One of the first sports writers for The Journal who covered the New Ulm High School boys hockey team in its infancy back in the late 70s was Kevin Oklobzija, who now covers the Buffalo Sabres of the NHL.

“I was a senior in high school for the 1977-78 school year,” said Oklobzija now living in Buffalo, New York. “I started working part-time under (sports editor) Byron Higgin in the spring of ’77 part-time and covered a lot of the Eagles home hockey games in St. Peter.”

Oklobzija graduated from St. Cloud State with a degree in Journalism and worked at the St. Cloud Times until the June of 1985 and then move to Rochester, New York, where he started covering first the Rochester Americans of the American Hockey League before covering the Buffalo Sabres.

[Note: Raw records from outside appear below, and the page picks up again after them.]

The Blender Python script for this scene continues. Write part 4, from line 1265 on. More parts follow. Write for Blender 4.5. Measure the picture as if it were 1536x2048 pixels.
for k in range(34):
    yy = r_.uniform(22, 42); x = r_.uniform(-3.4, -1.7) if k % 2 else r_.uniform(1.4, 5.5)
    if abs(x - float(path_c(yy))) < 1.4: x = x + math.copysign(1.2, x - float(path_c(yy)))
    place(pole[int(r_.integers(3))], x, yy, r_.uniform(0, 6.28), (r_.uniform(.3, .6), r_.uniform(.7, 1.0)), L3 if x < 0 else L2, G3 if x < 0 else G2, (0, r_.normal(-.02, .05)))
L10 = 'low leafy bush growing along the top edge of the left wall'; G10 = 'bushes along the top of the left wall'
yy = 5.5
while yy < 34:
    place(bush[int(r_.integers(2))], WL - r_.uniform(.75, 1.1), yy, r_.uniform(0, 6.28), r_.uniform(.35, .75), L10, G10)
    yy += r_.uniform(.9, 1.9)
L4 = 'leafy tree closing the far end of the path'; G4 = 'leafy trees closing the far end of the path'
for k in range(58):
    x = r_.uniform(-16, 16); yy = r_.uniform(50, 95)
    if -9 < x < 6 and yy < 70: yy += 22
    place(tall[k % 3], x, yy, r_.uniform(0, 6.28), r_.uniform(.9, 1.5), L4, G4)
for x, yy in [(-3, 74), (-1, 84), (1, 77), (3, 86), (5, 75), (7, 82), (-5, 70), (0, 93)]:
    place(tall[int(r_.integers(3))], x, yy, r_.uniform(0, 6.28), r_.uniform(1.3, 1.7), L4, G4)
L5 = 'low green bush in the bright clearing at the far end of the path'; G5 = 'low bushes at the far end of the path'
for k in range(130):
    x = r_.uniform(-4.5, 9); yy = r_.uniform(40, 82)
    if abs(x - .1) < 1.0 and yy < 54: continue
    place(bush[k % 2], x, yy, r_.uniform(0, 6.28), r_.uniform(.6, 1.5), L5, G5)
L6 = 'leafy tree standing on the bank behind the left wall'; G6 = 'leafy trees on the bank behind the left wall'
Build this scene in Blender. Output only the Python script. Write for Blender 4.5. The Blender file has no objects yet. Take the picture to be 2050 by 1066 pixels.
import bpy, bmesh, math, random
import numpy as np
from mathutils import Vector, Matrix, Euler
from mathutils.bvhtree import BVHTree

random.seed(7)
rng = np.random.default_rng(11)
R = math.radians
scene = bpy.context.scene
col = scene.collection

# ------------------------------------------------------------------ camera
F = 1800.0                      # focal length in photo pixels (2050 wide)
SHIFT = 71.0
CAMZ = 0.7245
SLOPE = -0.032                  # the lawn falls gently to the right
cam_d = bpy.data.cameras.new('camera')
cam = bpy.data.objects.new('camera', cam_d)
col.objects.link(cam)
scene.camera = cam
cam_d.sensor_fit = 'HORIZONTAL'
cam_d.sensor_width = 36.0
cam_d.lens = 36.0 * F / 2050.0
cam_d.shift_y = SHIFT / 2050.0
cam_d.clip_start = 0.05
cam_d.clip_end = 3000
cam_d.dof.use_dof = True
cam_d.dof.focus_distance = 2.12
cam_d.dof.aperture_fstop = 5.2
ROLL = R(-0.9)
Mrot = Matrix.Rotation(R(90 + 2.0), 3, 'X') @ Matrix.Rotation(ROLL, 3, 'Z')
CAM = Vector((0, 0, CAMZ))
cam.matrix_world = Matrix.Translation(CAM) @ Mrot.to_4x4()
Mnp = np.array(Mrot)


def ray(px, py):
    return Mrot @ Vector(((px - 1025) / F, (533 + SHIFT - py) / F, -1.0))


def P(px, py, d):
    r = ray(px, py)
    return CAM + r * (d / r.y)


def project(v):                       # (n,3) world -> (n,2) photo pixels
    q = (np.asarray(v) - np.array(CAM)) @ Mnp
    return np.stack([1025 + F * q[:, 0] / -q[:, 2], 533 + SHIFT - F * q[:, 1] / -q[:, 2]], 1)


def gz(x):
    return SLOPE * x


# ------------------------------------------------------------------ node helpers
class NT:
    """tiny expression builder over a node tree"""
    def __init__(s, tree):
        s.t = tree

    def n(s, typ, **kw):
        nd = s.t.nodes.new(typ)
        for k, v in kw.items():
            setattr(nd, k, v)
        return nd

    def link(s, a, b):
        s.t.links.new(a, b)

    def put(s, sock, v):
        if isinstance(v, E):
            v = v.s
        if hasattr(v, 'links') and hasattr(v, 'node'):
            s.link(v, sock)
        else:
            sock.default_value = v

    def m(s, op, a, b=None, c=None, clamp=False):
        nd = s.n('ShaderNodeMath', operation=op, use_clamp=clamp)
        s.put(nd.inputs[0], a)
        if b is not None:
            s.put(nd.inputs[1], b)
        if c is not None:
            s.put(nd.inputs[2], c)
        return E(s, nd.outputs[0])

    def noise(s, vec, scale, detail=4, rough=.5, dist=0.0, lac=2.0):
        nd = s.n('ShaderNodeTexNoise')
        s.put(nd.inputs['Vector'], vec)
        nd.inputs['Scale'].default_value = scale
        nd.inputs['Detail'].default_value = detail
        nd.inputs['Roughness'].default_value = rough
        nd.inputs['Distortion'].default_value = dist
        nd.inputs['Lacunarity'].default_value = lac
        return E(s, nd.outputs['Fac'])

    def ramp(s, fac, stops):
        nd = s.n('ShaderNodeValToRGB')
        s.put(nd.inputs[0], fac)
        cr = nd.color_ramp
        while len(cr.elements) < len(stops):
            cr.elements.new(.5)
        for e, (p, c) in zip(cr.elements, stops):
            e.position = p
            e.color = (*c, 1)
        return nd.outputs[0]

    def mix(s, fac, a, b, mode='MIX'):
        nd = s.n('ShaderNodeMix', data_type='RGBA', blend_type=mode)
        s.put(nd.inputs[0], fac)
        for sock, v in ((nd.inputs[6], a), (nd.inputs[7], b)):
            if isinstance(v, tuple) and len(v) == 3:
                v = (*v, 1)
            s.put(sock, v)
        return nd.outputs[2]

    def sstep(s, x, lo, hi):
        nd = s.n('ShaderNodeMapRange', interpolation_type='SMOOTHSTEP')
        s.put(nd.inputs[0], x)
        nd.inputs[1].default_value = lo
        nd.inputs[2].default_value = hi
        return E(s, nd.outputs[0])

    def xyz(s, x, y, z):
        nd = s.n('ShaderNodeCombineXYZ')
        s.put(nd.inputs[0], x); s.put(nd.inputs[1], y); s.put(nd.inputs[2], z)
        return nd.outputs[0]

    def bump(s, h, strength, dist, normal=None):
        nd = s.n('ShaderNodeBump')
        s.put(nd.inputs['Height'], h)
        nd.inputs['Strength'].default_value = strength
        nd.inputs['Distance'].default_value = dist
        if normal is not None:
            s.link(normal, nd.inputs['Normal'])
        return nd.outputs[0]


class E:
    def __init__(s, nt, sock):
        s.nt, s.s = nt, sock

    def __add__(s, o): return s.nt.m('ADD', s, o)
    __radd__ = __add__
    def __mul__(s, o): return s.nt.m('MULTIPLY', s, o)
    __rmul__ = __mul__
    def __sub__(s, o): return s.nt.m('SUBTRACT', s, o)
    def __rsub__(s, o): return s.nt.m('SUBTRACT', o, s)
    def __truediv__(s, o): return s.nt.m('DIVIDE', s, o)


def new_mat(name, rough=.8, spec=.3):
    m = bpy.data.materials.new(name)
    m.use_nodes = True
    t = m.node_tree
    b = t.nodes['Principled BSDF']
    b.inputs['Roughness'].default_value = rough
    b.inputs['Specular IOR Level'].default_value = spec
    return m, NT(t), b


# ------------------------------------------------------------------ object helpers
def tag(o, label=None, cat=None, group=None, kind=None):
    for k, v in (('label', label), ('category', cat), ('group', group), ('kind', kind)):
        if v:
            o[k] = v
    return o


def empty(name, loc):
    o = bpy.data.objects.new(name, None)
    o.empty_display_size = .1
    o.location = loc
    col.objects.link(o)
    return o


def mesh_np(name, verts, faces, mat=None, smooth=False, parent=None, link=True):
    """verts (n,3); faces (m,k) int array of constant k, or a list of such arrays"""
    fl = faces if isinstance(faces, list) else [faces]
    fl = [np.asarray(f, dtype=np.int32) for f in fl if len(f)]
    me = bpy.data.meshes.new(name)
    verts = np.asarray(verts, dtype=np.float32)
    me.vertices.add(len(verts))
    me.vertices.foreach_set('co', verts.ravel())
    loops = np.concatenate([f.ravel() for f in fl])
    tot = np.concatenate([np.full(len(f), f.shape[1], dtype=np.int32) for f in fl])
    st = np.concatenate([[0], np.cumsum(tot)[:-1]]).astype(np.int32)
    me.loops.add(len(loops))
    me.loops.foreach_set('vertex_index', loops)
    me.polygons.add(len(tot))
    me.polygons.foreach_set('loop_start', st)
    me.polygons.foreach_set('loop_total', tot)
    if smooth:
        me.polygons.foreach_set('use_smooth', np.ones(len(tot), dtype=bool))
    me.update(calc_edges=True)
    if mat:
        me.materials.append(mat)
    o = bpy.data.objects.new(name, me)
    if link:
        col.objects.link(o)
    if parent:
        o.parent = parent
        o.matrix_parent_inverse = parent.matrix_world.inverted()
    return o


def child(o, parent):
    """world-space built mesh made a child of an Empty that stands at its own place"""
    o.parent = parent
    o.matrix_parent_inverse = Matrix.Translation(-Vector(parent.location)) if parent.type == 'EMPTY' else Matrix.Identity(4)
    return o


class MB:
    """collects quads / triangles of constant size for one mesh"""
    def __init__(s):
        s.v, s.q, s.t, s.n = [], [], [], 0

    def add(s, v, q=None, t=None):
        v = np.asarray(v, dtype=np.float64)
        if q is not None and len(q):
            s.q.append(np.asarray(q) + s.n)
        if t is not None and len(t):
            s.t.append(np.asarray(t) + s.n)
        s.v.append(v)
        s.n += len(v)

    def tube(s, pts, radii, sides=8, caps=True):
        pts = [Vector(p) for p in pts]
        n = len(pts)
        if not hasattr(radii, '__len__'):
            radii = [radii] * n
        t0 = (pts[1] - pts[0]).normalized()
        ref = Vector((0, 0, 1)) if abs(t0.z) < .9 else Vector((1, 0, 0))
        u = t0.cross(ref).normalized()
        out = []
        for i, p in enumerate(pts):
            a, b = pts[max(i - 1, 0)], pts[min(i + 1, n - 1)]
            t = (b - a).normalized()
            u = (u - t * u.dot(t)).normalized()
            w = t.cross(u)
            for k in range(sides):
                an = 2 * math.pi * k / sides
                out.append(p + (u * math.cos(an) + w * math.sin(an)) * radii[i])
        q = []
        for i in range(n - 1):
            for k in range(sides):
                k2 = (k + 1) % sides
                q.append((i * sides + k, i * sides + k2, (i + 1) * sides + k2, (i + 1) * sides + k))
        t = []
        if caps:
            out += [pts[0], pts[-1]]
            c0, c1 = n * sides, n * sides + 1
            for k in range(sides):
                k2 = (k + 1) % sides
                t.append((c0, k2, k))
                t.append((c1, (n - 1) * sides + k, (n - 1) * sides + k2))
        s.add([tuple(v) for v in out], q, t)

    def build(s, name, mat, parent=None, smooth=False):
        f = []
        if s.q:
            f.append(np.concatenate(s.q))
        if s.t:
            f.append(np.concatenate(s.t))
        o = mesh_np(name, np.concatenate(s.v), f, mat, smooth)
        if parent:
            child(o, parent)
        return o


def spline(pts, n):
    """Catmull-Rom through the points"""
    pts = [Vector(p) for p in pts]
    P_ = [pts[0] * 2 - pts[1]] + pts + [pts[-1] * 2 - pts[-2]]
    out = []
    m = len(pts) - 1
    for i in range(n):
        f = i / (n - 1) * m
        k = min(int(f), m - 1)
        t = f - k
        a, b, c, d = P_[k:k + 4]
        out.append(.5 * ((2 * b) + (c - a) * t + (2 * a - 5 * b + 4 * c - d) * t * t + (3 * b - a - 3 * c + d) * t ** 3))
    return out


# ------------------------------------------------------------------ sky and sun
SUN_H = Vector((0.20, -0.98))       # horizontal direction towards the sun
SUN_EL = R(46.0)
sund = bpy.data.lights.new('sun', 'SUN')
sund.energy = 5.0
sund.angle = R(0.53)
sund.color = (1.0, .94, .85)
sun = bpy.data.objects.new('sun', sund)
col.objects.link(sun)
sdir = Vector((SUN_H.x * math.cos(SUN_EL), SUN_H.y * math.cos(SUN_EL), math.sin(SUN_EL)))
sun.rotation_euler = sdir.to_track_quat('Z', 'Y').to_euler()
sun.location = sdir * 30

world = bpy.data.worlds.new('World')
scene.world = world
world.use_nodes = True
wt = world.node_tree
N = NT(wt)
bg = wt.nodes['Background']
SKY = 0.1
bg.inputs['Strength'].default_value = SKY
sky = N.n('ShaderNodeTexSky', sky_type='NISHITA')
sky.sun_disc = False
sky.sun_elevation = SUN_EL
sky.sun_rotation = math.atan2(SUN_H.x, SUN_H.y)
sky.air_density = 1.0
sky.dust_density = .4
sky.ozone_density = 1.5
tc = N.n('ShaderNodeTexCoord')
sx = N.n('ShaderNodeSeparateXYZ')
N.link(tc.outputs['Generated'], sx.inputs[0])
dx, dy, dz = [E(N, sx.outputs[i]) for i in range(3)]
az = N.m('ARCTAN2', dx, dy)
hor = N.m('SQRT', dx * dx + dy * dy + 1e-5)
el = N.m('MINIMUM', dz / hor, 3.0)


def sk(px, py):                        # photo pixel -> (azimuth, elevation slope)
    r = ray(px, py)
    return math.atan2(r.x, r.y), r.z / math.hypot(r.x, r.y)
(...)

While he still covers the Sabres, he has a lot of memories of New Ulm Hgh School’s 50 years of boys hockey.

“The craziness of the team having to practice outdoors because they did not have any indoor ice,” he said. “They played all of their home games in St. Peter (at Don Roberts Arena) and that was their home rink and they are driving 45 minutes — I covered all of their home games there and a few road games.”

Oklobzija said it was strange covering a home game on the road but that was how it was.

“While it was inconvenient for everybody taking County Road 5 to St. Peter, was how it was. It was not a big deal to the players, but I think that eventually helped and fast-forwarded the effort to get a rink built in New Ulm.”

He remembered that 1977-78 season — just two years after the star of boys high school hockey in New Ulm — that the Eagles upset Rochester Mayo 3-1 in the sectionals.

“And I remember reading the headline in the Rochester paper that said, ‘It is true-Mayo 6 falls to New Ulm,'” Oklobzija said. “There was so much disbelief that an established hockey program could lose to a program in only its second year of existence.”

Oklobzija remembers Jeff Schugel was in goal for New Ulm.

“He made maybe 40 saves in the game — he faced a lot of good shots,” Oklobzija said. “And the Macho twins (Peter and Paul) were really good hockey players. And as great of baseball players as the Steinbachs (Terry and Tom) were, they were also good hockey players and I think that they both scored a goal in that game.

“And I think that showed others and swayed some opinions and helped get funding going for the indoor arena.”

Oklobzija said that he worked for head hockey coach Tom Macho in the summer for a few years while in college.

“He was a very good hockey guy — his players respected him very much — and he got them to play hard,” he said. “They played the right systems — systems that allowed them to win — and I was always impressed in the way he conducted himself and wanted his players to conduct themselves.”

He said that the Eagles’ upset of Rochester Mayo in 1977-78 season still stands out in his mind.

“I am not sure that the players believed that they belonged with a program like Mayo, but they go into a neutral site game as a real low seed in their infancy of high school hockey showed what could be accomplished and where the program was headed for a team that did not have their own indoor rink.”

“But when you are practicing hockey outdoors in Minnesota, you are dedicated to the sport that you like,” Oklobzija said.